==== Stored data ====

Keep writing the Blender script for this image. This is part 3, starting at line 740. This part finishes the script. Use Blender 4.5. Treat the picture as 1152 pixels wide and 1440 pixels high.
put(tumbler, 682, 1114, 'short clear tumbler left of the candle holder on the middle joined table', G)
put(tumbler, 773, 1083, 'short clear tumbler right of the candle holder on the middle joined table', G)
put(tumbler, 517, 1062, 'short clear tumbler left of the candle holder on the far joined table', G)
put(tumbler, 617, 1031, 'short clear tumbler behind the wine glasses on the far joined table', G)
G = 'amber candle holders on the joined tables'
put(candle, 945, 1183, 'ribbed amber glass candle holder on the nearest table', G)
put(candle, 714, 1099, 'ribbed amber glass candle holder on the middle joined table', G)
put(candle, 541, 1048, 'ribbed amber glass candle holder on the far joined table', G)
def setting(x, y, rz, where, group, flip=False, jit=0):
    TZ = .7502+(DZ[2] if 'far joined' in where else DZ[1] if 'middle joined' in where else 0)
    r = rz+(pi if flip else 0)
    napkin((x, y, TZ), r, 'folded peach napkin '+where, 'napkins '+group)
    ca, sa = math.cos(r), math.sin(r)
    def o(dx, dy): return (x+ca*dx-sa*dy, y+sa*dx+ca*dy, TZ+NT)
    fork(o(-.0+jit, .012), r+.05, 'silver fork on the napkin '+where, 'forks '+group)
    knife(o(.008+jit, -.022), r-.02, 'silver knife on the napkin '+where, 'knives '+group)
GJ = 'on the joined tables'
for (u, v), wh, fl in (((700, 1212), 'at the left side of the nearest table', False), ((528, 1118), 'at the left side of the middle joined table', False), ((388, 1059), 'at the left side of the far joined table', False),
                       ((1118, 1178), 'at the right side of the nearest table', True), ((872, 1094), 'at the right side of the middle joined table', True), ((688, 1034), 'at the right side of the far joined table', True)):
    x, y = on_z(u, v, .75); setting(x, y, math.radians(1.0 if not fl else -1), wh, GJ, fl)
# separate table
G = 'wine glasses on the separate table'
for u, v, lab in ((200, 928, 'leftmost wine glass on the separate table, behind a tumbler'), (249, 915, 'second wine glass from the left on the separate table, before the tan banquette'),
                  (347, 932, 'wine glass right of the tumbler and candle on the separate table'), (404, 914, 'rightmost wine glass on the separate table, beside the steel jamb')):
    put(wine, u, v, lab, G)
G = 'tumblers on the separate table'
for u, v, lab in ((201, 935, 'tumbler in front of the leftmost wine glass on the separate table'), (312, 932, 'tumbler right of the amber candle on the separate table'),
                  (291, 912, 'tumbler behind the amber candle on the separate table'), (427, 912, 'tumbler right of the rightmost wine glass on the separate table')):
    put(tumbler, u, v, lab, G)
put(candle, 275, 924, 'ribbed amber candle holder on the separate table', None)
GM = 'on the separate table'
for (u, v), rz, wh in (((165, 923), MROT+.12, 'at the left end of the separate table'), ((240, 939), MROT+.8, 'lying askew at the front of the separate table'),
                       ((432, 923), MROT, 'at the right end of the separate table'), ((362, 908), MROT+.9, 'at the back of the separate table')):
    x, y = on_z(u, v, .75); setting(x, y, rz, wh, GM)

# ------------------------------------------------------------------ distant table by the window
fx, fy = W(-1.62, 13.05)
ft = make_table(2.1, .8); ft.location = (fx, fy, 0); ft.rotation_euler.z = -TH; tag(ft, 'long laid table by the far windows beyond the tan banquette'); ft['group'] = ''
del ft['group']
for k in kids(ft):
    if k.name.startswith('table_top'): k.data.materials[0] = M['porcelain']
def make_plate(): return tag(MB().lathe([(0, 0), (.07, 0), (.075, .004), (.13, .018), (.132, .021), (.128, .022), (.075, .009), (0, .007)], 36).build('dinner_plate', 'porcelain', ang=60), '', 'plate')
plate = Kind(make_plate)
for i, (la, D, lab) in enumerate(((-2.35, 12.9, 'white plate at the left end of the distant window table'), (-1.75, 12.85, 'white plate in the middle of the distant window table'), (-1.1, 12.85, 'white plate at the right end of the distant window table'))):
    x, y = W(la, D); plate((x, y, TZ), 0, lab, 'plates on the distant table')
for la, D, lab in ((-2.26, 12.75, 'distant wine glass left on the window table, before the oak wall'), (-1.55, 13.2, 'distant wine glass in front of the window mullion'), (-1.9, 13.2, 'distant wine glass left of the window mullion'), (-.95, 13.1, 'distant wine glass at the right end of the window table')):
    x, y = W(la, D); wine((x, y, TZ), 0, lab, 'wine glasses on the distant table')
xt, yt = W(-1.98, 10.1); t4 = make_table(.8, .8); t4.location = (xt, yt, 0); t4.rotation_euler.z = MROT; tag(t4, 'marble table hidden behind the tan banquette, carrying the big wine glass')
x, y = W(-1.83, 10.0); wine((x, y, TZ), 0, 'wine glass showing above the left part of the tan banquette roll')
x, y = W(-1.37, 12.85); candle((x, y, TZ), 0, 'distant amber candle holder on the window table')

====

* Directions:
Please output the complete data exactly.

* Complete answer:
Keep writing the Blender script for this image. This is part 3, starting at line 740. This part finishes the script. Use Blender 4.5. Treat the picture as 1152 pixels wide and 1440 pixels high.
put(tumbler, 682, 1114, 'short clear tumbler left of the candle holder on the middle joined table', G)
put(tumbler, 773, 1083, 'short clear tumbler right of the candle holder on the middle joined table', G)
put(tumbler, 517, 1062, 'short clear tumbler left of the candle holder on the far joined table', G)
put(tumbler, 617, 1031, 'short clear tumbler behind the wine glasses on the far joined table', G)
G = 'amber candle holders on the joined tables'
put(candle, 945, 1183, 'ribbed amber glass candle holder on the nearest table', G)
put(candle, 714, 1099, 'ribbed amber glass candle holder on the middle joined table', G)
put(candle, 541, 1048, 'ribbed amber glass candle holder on the far joined table', G)
def setting(x, y, rz, where, group, flip=False, jit=0):
    TZ = .7502+(DZ[2] if 'far joined' in where else DZ[1] if 'middle joined' in where else 0)
    r = rz+(pi if flip else 0)
    napkin((x, y, TZ), r, 'folded peach napkin '+where, 'napkins '+group)
    ca, sa = math.cos(r), math.sin(r)
    def o(dx, dy): return (x+ca*dx-sa*dy, y+sa*dx+ca*dy, TZ+NT)
    fork(o(-.0+jit, .012), r+.05, 'silver fork on the napkin '+where, 'forks '+group)
    knife(o(.008+jit, -.022), r-.02, 'silver knife on the napkin '+where, 'knives '+group)
GJ = 'on the joined tables'
for (u, v), wh, fl in (((700, 1212), 'at the left side of the nearest table', False), ((528, 1118), 'at the left side of the middle joined table', False), ((388, 1059), 'at the left side of the far joined table', False),
                       ((1118, 1178), 'at the right side of the nearest table', True), ((872, 1094), 'at the right side of the middle joined table', True), ((688, 1034), 'at the right side of the far joined table', True)):
    x, y = on_z(u, v, .75); setting(x, y, math.radians(1.0 if not fl else -1), wh, GJ, fl)
# separate table
G = 'wine glasses on the separate table'
for u, v, lab in ((200, 928, 'leftmost wine glass on the separate table, behind a tumbler'), (249, 915, 'second wine glass from the left on the separate table, before the tan banquette'),
                  (347, 932, 'wine glass right of the tumbler and candle on the separate table'), (404, 914, 'rightmost wine glass on the separate table, beside the steel jamb')):
    put(wine, u, v, lab, G)
G = 'tumblers on the separate table'
for u, v, lab in ((201, 935, 'tumbler in front of the leftmost wine glass on the separate table'), (312, 932, 'tumbler right of the amber candle on the separate table'),
                  (291, 912, 'tumbler behind the amber candle on the separate table'), (427, 912, 'tumbler right of the rightmost wine glass on the separate table')):
    put(tumbler, u, v, lab, G)
put(candle, 275, 924, 'ribbed amber candle holder on the separate table', None)
GM = 'on the separate table'
for (u, v), rz, wh in (((165, 923), MROT+.12, 'at the left end of the separate table'), ((240, 939), MROT+.8, 'lying askew at the front of the separate table'),
                       ((432, 923), MROT, 'at the right end of the separate table'), ((362, 908), MROT+.9, 'at the back of the separate table')):
    x, y = on_z(u, v, .75); setting(x, y, rz, wh, GM)

# ------------------------------------------------------------------ distant table by the window
fx, fy = W(-1.62, 13.05)
ft = make_table(2.1, .8); ft.location = (fx, fy, 0); ft.rotation_euler.z = -TH; tag(ft, 'long laid table by the far windows beyond the tan banquette'); ft['group'] = ''
del ft['group']
for k in kids(ft):
    if k.name.startswith('table_top'): k.data.materials[0] = M['porcelain']
def make_plate(): return tag(MB().lathe([(0, 0), (.07, 0), (.075, .004), (.13, .018), (.132, .021), (.128, .022), (.075, .009), (0, .007)], 36).build('dinner_plate', 'porcelain', ang=60), '', 'plate')
plate = Kind(make_plate)
for i, (la, D, lab) in enumerate(((-2.35, 12.9, 'white plate at the left end of the distant window table'), (-1.75, 12.85, 'white plate in the middle of the distant window table'), (-1.1, 12.85, 'white plate at the right end of the distant window table'))):
    x, y = W(la, D); plate((x, y, TZ), 0, lab, 'plates on the distant table')
for la, D, lab in ((-2.26, 12.75, 'distant wine glass left on the window table, before the oak wall'), (-1.55, 13.2, 'distant wine glass in front of the window mullion'), (-1.9, 13.2, 'distant wine glass left of the window mullion'), (-.95, 13.1, 'distant wine glass at the right end of the window table')):
    x, y = W(la, D); wine((x, y, TZ), 0, lab, 'wine glasses on the distant table')
xt, yt = W(-1.98, 10.1); t4 = make_table(.8, .8); t4.location = (xt, yt, 0); t4.rotation_euler.z = MROT; tag(t4, 'marble table hidden behind the tan banquette, carrying the big wine glass')
x, y = W(-1.83, 10.0); wine((x, y, TZ), 0, 'wine glass showing above the left part of the tan banquette roll')
x, y = W(-1.37, 12.85); candle((x, y, TZ), 0, 'distant amber candle holder on the window table')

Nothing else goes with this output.